Problem statement = Output the full listing word for word.

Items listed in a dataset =

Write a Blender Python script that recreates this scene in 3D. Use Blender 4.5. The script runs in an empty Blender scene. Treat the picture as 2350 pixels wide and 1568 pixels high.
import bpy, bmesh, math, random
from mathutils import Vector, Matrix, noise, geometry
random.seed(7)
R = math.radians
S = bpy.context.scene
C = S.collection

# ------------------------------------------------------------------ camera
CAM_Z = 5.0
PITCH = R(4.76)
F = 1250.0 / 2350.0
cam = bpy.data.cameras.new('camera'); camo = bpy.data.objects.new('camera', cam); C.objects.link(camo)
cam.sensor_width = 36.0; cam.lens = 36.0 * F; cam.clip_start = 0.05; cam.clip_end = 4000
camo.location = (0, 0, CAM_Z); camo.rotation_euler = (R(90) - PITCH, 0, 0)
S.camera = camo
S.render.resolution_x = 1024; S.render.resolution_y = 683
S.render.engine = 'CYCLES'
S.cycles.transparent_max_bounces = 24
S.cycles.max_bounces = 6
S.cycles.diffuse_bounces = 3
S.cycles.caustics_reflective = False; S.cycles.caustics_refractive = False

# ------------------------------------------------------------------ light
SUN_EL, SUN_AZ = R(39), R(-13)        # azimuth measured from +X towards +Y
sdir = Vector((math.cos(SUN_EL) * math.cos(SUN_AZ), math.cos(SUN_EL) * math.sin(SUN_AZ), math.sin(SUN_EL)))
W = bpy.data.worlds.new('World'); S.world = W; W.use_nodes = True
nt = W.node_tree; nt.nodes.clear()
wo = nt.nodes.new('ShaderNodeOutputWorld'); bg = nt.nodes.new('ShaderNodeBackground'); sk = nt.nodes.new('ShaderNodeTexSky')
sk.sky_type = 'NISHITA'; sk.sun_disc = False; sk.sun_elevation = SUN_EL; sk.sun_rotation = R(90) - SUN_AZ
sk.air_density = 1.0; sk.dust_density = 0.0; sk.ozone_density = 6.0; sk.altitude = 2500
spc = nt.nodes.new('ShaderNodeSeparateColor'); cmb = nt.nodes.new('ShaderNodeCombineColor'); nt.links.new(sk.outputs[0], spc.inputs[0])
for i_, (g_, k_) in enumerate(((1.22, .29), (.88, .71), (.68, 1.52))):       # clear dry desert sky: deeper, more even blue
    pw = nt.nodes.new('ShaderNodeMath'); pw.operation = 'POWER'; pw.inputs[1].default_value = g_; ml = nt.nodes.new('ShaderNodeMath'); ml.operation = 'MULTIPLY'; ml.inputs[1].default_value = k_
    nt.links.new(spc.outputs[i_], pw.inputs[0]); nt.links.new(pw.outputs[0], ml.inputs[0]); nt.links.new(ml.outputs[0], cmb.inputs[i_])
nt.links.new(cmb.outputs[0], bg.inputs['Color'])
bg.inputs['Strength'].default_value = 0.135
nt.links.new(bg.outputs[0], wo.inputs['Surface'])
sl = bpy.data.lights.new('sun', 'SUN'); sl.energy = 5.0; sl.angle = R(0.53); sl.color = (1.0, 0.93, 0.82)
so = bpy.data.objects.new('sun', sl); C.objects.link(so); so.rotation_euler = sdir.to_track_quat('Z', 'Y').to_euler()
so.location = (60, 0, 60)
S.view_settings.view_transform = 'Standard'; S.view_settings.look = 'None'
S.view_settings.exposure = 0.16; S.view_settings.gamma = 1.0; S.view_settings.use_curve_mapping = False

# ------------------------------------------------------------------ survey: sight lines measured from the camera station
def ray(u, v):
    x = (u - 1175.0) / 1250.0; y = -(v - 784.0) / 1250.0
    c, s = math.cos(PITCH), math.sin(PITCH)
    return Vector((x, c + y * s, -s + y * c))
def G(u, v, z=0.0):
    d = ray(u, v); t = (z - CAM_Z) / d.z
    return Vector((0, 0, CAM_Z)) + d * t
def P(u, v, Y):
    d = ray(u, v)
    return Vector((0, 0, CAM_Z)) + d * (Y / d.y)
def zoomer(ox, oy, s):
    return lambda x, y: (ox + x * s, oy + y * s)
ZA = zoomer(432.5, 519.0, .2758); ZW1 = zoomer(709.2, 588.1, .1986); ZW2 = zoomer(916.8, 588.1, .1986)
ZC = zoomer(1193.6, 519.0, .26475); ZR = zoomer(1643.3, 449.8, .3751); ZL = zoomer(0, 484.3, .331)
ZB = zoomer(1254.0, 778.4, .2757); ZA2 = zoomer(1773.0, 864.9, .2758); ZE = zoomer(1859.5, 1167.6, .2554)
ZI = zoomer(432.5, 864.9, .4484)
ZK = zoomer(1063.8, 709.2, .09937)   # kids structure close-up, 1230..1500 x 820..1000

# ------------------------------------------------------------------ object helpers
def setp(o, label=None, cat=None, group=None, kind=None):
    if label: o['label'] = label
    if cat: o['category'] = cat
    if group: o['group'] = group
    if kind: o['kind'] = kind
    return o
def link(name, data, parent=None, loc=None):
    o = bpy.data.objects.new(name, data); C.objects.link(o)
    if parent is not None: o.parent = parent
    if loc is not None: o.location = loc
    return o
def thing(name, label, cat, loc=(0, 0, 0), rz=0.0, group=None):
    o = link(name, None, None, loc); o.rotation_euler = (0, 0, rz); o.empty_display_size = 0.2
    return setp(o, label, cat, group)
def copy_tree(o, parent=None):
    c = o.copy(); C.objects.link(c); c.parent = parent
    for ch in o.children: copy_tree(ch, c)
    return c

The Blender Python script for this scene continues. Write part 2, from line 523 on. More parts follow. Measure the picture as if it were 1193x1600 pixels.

Solved problem =
Write a Blender Python script that recreates this scene in 3D. Use Blender 4.5. The script runs in an empty Blender scene. Treat the picture as 2350 pixels wide and 1568 pixels high.
import bpy, bmesh, math, random
from mathutils import Vector, Matrix, noise, geometry
random.seed(7)
R = math.radians
S = bpy.context.scene
C = S.collection

# ------------------------------------------------------------------ camera
CAM_Z = 5.0
PITCH = R(4.76)
F = 1250.0 / 2350.0
cam = bpy.data.cameras.new('camera'); camo = bpy.data.objects.new('camera', cam); C.objects.link(camo)
cam.sensor_width = 36.0; cam.lens = 36.0 * F; cam.clip_start = 0.05; cam.clip_end = 4000
camo.location = (0, 0, CAM_Z); camo.rotation_euler = (R(90) - PITCH, 0, 0)
S.camera = camo
S.render.resolution_x = 1024; S.render.resolution_y = 683
S.render.engine = 'CYCLES'
S.cycles.transparent_max_bounces = 24
S.cycles.max_bounces = 6
S.cycles.diffuse_bounces = 3
S.cycles.caustics_reflective = False; S.cycles.caustics_refractive = False

# ------------------------------------------------------------------ light
SUN_EL, SUN_AZ = R(39), R(-13)        # azimuth measured from +X towards +Y
sdir = Vector((math.cos(SUN_EL) * math.cos(SUN_AZ), math.cos(SUN_EL) * math.sin(SUN_AZ), math.sin(SUN_EL)))
W = bpy.data.worlds.new('World'); S.world = W; W.use_nodes = True
nt = W.node_tree; nt.nodes.clear()
wo = nt.nodes.new('ShaderNodeOutputWorld'); bg = nt.nodes.new('ShaderNodeBackground'); sk = nt.nodes.new('ShaderNodeTexSky')
sk.sky_type = 'NISHITA'; sk.sun_disc = False; sk.sun_elevation = SUN_EL; sk.sun_rotation = R(90) - SUN_AZ
sk.air_density = 1.0; sk.dust_density = 0.0; sk.ozone_density = 6.0; sk.altitude = 2500
spc = nt.nodes.new('ShaderNodeSeparateColor'); cmb = nt.nodes.new('ShaderNodeCombineColor'); nt.links.new(sk.outputs[0], spc.inputs[0])
for i_, (g_, k_) in enumerate(((1.22, .29), (.88, .71), (.68, 1.52))):       # clear dry desert sky: deeper, more even blue
    pw = nt.nodes.new('ShaderNodeMath'); pw.operation = 'POWER'; pw.inputs[1].default_value = g_; ml = nt.nodes.new('ShaderNodeMath'); ml.operation = 'MULTIPLY'; ml.inputs[1].default_value = k_
    nt.links.new(spc.outputs[i_], pw.inputs[0]); nt.links.new(pw.outputs[0], ml.inputs[0]); nt.links.new(ml.outputs[0], cmb.inputs[i_])
nt.links.new(cmb.outputs[0], bg.inputs['Color'])
bg.inputs['Strength'].default_value = 0.135
nt.links.new(bg.outputs[0], wo.inputs['Surface'])
sl = bpy.data.lights.new('sun', 'SUN'); sl.energy = 5.0; sl.angle = R(0.53); sl.color = (1.0, 0.93, 0.82)
so = bpy.data.objects.new('sun', sl); C.objects.link(so); so.rotation_euler = sdir.to_track_quat('Z', 'Y').to_euler()
so.location = (60, 0, 60)
S.view_settings.view_transform = 'Standard'; S.view_settings.look = 'None'
S.view_settings.exposure = 0.16; S.view_settings.gamma = 1.0; S.view_settings.use_curve_mapping = False

# ------------------------------------------------------------------ survey: sight lines measured from the camera station
def ray(u, v):
    x = (u - 1175.0) / 1250.0; y = -(v - 784.0) / 1250.0
    c, s = math.cos(PITCH), math.sin(PITCH)
    return Vector((x, c + y * s, -s + y * c))
def G(u, v, z=0.0):
    d = ray(u, v); t = (z - CAM_Z) / d.z
    return Vector((0, 0, CAM_Z)) + d * t
def P(u, v, Y):
    d = ray(u, v)
    return Vector((0, 0, CAM_Z)) + d * (Y / d.y)
def zoomer(ox, oy, s):
    return lambda x, y: (ox + x * s, oy + y * s)
ZA = zoomer(432.5, 519.0, .2758); ZW1 = zoomer(709.2, 588.1, .1986); ZW2 = zoomer(916.8, 588.1, .1986)
ZC = zoomer(1193.6, 519.0, .26475); ZR = zoomer(1643.3, 449.8, .3751); ZL = zoomer(0, 484.3, .331)
ZB = zoomer(1254.0, 778.4, .2757); ZA2 = zoomer(1773.0, 864.9, .2758); ZE = zoomer(1859.5, 1167.6, .2554)
ZI = zoomer(432.5, 864.9, .4484)
ZK = zoomer(1063.8, 709.2, .09937)   # kids structure close-up, 1230..1500 x 820..1000

# ------------------------------------------------------------------ object helpers
def setp(o, label=None, cat=None, group=None, kind=None):
    if label: o['label'] = label
    if cat: o['category'] = cat
    if group: o['group'] = group
    if kind: o['kind'] = kind
    return o
def link(name, data, parent=None, loc=None):
    o = bpy.data.objects.new(name, data); C.objects.link(o)
    if parent is not None: o.parent = parent
    if loc is not None: o.location = loc
    return o
def thing(name, label, cat, loc=(0, 0, 0), rz=0.0, group=None):
    o = link(name, None, None, loc); o.rotation_euler = (0, 0, rz); o.empty_display_size = 0.2
    return setp(o, label, cat, group)
def copy_tree(o, parent=None):
    c = o.copy(); C.objects.link(c); c.parent = parent
    for ch in o.children: copy_tree(ch, c)
    return c

The Blender Python script for this scene continues. Write part 2, from line 523 on. More parts follow. Measure the picture as if it were 1193x1600 pixels.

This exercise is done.